GIVEN DATA:
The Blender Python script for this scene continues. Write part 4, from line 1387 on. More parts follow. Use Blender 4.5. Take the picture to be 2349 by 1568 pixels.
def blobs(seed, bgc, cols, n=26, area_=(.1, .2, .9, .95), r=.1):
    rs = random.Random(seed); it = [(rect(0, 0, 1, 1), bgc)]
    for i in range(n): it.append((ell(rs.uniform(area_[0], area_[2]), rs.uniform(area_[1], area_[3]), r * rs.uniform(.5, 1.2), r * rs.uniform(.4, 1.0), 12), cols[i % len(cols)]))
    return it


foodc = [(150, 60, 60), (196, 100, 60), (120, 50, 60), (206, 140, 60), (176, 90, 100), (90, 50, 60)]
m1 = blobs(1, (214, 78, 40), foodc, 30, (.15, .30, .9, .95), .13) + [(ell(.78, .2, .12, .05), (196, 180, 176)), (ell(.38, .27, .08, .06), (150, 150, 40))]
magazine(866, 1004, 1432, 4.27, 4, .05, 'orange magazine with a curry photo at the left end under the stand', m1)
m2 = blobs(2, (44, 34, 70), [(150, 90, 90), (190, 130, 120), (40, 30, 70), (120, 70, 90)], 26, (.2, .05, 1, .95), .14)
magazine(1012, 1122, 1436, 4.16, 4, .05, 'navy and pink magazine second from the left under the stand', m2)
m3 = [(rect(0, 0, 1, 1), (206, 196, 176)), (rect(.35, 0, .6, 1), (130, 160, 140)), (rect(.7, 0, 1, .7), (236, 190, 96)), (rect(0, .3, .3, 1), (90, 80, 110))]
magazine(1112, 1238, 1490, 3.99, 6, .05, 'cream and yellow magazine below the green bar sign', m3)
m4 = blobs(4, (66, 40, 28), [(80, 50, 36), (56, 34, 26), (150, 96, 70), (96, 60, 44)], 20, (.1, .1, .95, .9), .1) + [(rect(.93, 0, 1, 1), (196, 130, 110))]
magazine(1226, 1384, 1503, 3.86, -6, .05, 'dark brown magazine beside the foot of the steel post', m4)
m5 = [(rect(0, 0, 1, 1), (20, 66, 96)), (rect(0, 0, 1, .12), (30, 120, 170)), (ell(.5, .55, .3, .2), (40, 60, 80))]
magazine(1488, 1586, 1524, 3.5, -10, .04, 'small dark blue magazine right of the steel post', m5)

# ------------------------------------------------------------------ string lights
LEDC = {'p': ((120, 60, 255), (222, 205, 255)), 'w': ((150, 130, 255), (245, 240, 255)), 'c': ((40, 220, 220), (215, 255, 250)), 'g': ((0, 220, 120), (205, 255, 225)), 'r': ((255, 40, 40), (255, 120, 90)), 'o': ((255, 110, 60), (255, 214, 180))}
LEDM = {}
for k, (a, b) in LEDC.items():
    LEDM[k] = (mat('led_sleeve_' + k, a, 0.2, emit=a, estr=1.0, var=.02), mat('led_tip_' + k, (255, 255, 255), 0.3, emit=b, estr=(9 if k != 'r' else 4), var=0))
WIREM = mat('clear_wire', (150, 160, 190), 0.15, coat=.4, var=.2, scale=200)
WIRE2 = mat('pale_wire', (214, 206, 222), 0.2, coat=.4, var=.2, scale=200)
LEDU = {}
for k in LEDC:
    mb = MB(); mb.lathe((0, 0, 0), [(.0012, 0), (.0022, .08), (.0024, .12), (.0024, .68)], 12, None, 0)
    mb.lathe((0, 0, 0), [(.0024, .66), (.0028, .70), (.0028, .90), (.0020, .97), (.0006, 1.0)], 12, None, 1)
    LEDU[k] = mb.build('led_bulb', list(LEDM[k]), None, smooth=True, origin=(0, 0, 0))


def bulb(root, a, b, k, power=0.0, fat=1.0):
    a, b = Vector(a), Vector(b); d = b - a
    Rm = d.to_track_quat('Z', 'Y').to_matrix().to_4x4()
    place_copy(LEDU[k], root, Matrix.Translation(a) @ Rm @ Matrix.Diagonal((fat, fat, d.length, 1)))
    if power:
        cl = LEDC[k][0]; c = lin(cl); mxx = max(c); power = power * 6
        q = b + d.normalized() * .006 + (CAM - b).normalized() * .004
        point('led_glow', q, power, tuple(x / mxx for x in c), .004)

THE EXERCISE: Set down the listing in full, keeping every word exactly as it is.

TASK ANSWER:
The Blender Python script for this scene continues. Write part 4, from line 1387 on. More parts follow. Use Blender 4.5. Take the picture to be 2349 by 1568 pixels.
def blobs(seed, bgc, cols, n=26, area_=(.1, .2, .9, .95), r=.1):
    rs = random.Random(seed); it = [(rect(0, 0, 1, 1), bgc)]
    for i in range(n): it.append((ell(rs.uniform(area_[0], area_[2]), rs.uniform(area_[1], area_[3]), r * rs.uniform(.5, 1.2), r * rs.uniform(.4, 1.0), 12), cols[i % len(cols)]))
    return it


foodc = [(150, 60, 60), (196, 100, 60), (120, 50, 60), (206, 140, 60), (176, 90, 100), (90, 50, 60)]
m1 = blobs(1, (214, 78, 40), foodc, 30, (.15, .30, .9, .95), .13) + [(ell(.78, .2, .12, .05), (196, 180, 176)), (ell(.38, .27, .08, .06), (150, 150, 40))]
magazine(866, 1004, 1432, 4.27, 4, .05, 'orange magazine with a curry photo at the left end under the stand', m1)
m2 = blobs(2, (44, 34, 70), [(150, 90, 90), (190, 130, 120), (40, 30, 70), (120, 70, 90)], 26, (.2, .05, 1, .95), .14)
magazine(1012, 1122, 1436, 4.16, 4, .05, 'navy and pink magazine second from the left under the stand', m2)
m3 = [(rect(0, 0, 1, 1), (206, 196, 176)), (rect(.35, 0, .6, 1), (130, 160, 140)), (rect(.7, 0, 1, .7), (236, 190, 96)), (rect(0, .3, .3, 1), (90, 80, 110))]
magazine(1112, 1238, 1490, 3.99, 6, .05, 'cream and yellow magazine below the green bar sign', m3)
m4 = blobs(4, (66, 40, 28), [(80, 50, 36), (56, 34, 26), (150, 96, 70), (96, 60, 44)], 20, (.1, .1, .95, .9), .1) + [(rect(.93, 0, 1, 1), (196, 130, 110))]
magazine(1226, 1384, 1503, 3.86, -6, .05, 'dark brown magazine beside the foot of the steel post', m4)
m5 = [(rect(0, 0, 1, 1), (20, 66, 96)), (rect(0, 0, 1, .12), (30, 120, 170)), (ell(.5, .55, .3, .2), (40, 60, 80))]
magazine(1488, 1586, 1524, 3.5, -10, .04, 'small dark blue magazine right of the steel post', m5)

# ------------------------------------------------------------------ string lights
LEDC = {'p': ((120, 60, 255), (222, 205, 255)), 'w': ((150, 130, 255), (245, 240, 255)), 'c': ((40, 220, 220), (215, 255, 250)), 'g': ((0, 220, 120), (205, 255, 225)), 'r': ((255, 40, 40), (255, 120, 90)), 'o': ((255, 110, 60), (255, 214, 180))}
LEDM = {}
for k, (a, b) in LEDC.items():
    LEDM[k] = (mat('led_sleeve_' + k, a, 0.2, emit=a, estr=1.0, var=.02), mat('led_tip_' + k, (255, 255, 255), 0.3, emit=b, estr=(9 if k != 'r' else 4), var=0))
WIREM = mat('clear_wire', (150, 160, 190), 0.15, coat=.4, var=.2, scale=200)
WIRE2 = mat('pale_wire', (214, 206, 222), 0.2, coat=.4, var=.2, scale=200)
LEDU = {}
for k in LEDC:
    mb = MB(); mb.lathe((0, 0, 0), [(.0012, 0), (.0022, .08), (.0024, .12), (.0024, .68)], 12, None, 0)
    mb.lathe((0, 0, 0), [(.0024, .66), (.0028, .70), (.0028, .90), (.0020, .97), (.0006, 1.0)], 12, None, 1)
    LEDU[k] = mb.build('led_bulb', list(LEDM[k]), None, smooth=True, origin=(0, 0, 0))


def bulb(root, a, b, k, power=0.0, fat=1.0):
    a, b = Vector(a), Vector(b); d = b - a
    Rm = d.to_track_quat('Z', 'Y').to_matrix().to_4x4()
    place_copy(LEDU[k], root, Matrix.Translation(a) @ Rm @ Matrix.Diagonal((fat, fat, d.length, 1)))
    if power:
        cl = LEDC[k][0]; c = lin(cl); mxx = max(c); power = power * 6
        q = b + d.normalized() * .006 + (CAM - b).normalized() * .004
        point('led_glow', q, power, tuple(x / mxx for x in c), .004)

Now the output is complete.